Fakat Avrupa’da savaş sonrası intihar örneklerine nadiren rastlanmıştır ve onlara göre, bu hareket soylu bir davranış değildir. Ama samuraylar için seppuku, en büyük onur örneğidir. Avrupa’da görülen nadir örneklerden biri, 1333 yılında Halidon Tepesi’nde kaybedilen savaş sonrası, bir çok İskoç’un kendilerini denize atıp kasten boğularak ölmeleridir. Çünkü bunu yapmazlarsa, kaderlerinin tutsaklıkta pek iyi olmayacağını biliyorlardı. Samuraylar tutsak olmanın utancından kaçmak ve hatalarını telafi etmek için intihar ederlerdi. Örneğin; Avrupalı şövalyeler 1461 yılındaki Kawanakajima Savaşı’nda Yamamoto Kansuke’nin kendisini öldürmesini ve bunu niçin yaptığını anlayamayacaktı. Stratejiyi Yamamoto Kansuke belirlemiş, plan son derece yanlış olmuş, başarısızlığın sorumluluğunu üzerinde kabul ederek hayatına dramatik noktayı koymuş ve kendi canını almıştır.

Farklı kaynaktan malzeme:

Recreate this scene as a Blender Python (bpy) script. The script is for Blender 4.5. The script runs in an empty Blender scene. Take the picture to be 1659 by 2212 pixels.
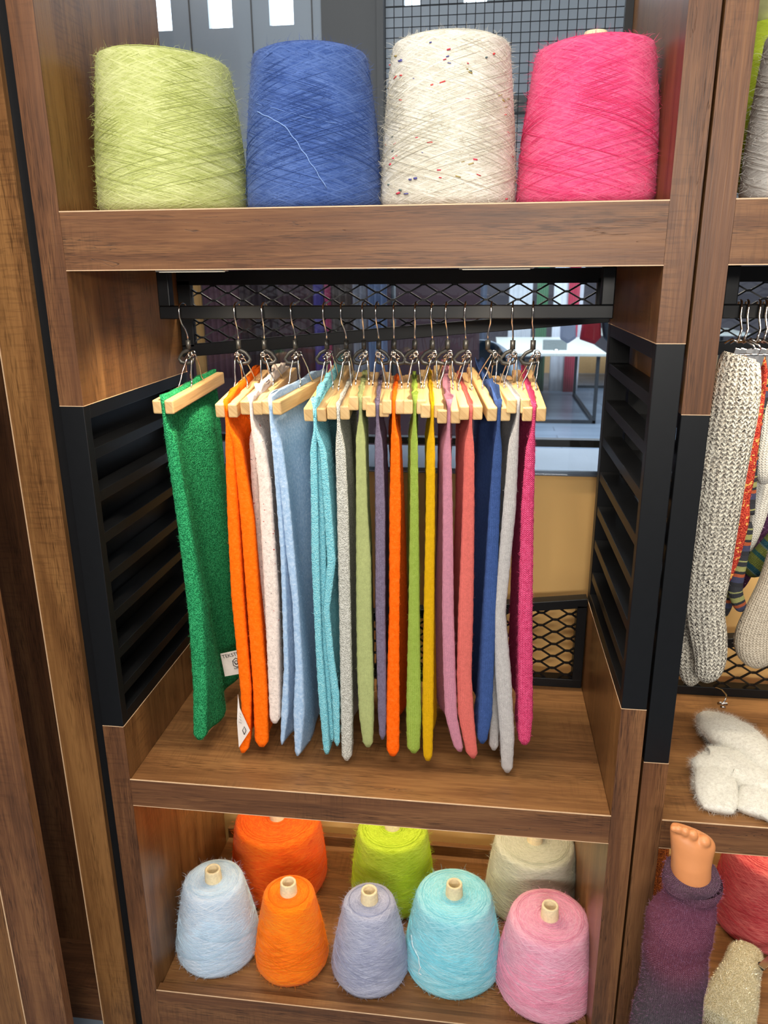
import bpy, math, random
import numpy as np
from mathutils import Vector, Matrix

random.seed(7); rng = np.random.default_rng(7)
PI = math.pi
sc = bpy.context.scene
col = sc.collection

# ------------------------------------------------------------------ camera
FPX = 1663.26
CAM = np.array([0.651, -1.189, 1.589])
YAW, PITCH, ROLL = -0.1289, -0.3029, -0.0084
def cam_rows():
    cy, sy, cp, sp = math.cos(YAW), math.sin(YAW), math.cos(PITCH), math.sin(PITCH)
    f = np.array([sy*cp, cy*cp, sp]); r = np.array([cy, -sy, 0]); u = np.cross(r, f)
    c, s = math.cos(ROLL), math.sin(ROLL)
    return np.array([c*r+s*u, -s*r+c*u, f])
CM = cam_rows()
cam = bpy.data.cameras.new('camera'); cam_o = bpy.data.objects.new('camera', cam); col.objects.link(cam_o)
cam.sensor_fit = 'HORIZONTAL'; cam.sensor_width = 36; cam.lens = FPX/1659*36
cam.dof.use_dof = True; cam.dof.focus_distance = 1.34; cam.dof.aperture_fstop = 11.0
cam.clip_start = 0.02; cam.clip_end = 100
m = Matrix.Identity(4)
for i in range(3):
    m[i][0], m[i][1], m[i][2], m[i][3] = CM[0][i], CM[1][i], -CM[2][i], CAM[i]
cam_o.matrix_world = m
sc.camera = cam_o

# ------------------------------------------------------------------ light
w = bpy.data.worlds.new('world'); sc.world = w; w.use_nodes = True
w.node_tree.nodes['Background'].inputs[0].default_value = (0.93, 0.96, 1.0, 1)
w.node_tree.nodes['Background'].inputs[1].default_value = 0.42
sc.view_settings.view_transform = 'Standard'; sc.view_settings.look = 'None'
sc.view_settings.exposure = -0.1; sc.view_settings.gamma = 1; sc.view_settings.use_curve_mapping = False

def area(name, loc, target, sx, sy, power, color=(1, 1, 1)):
    l = bpy.data.lights.new(name, 'AREA'); l.shape = 'RECTANGLE'; l.size = sx; l.size_y = sy
    l.energy = power; l.color = color
    o = bpy.data.objects.new(name, l); col.objects.link(o); o.location = loc
    o.rotation_euler = (Vector(target)-Vector(loc)).to_track_quat('-Z', 'Y').to_euler()
    return o
def spot(name, loc, target, power, angle, color, radius=.015, blend=.6):
    l = bpy.data.lights.new(name, 'SPOT'); l.energy = power; l.color = color
    l.spot_size = math.radians(angle); l.spot_blend = blend; l.shadow_soft_size = radius
    o = bpy.data.objects.new(name, l); col.objects.link(o); o.location = loc
    o.rotation_euler = (Vector(target)-Vector(loc)).to_track_quat('-Z', 'Y').to_euler()
    return o
area('ceiling_light_front', (0.5, -1.5, 3.1), (0.5, 0.1, 0.9), 1.6, 0.8, 54, (1.0, 0.95, 0.88))
area('ceiling_light_left', (-1.6, -2.0, 2.9), (0.2, 0.1, 1.1), 1.0, 1.0, 22, (1.0, 0.93, 0.84))
area('frontal_fill_light', (0.9, -2.9, 1.93), (0.55, 0.2, 1.1), 1.3, 0.22, 56, (1.0, 0.95, 0.88))  # unseen frontal fill behind the camera, added to brighten the scarf fronts
area('back_room_light', (1.5, 6.0, 4.2), (1.5, 6.0, 0), 6, 6, 950, (0.80, 0.90, 1.0))

# ------------------------------------------------------------------ helpers
def at(px, py, x=None, y=None, z=None):
    d = CM.T @ np.array([(px-829.5)/FPX, -(py-1106)/FPX, 1])
    t = (x-CAM[0])/d[0] if x is not None else (y-CAM[1])/d[1] if y is not None else (z-CAM[2])/d[2]
    return CAM + t*d
def lin(c):
    return tuple(((v/255)/12.92 if v/255 <= .04045 else ((v/255+.055)/1.055)**2.4) for v in c)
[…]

Samuray ve şövalyeler arasındaki en büyük benzerliklerden biri, kendi inançları çerçevesi içinde sapasağlam durmaktı. Çünkü savaşçı kurallarının varlığı, onların seçkin bir kitle olduğu anlamını güçlendiriyordu. 1592 yılında Kato Kiyomasa, Mançurya’ya saldırdığında onun tek motivasyonu, Japon cesaretinin acımasızlığını göstermekti. Namwon Kuşatması’nda Okochi Hidemoto, piyade askerlerinden ‘bizim astlarımız’ diye söz etmiştir. Bosworth Savaşı gazisi Lord Rivers, İspanya’ya yardım için gittiğinde bir İspanyol yazar İngiliz şövalyeleri için şu yorumu yapmıştı: “Davranış olarak soğuk ve saldırgan bir adadan gelseler bile, kendilerinin dünyanın en kusursuz insanı olduklarına inanıyorlardı.”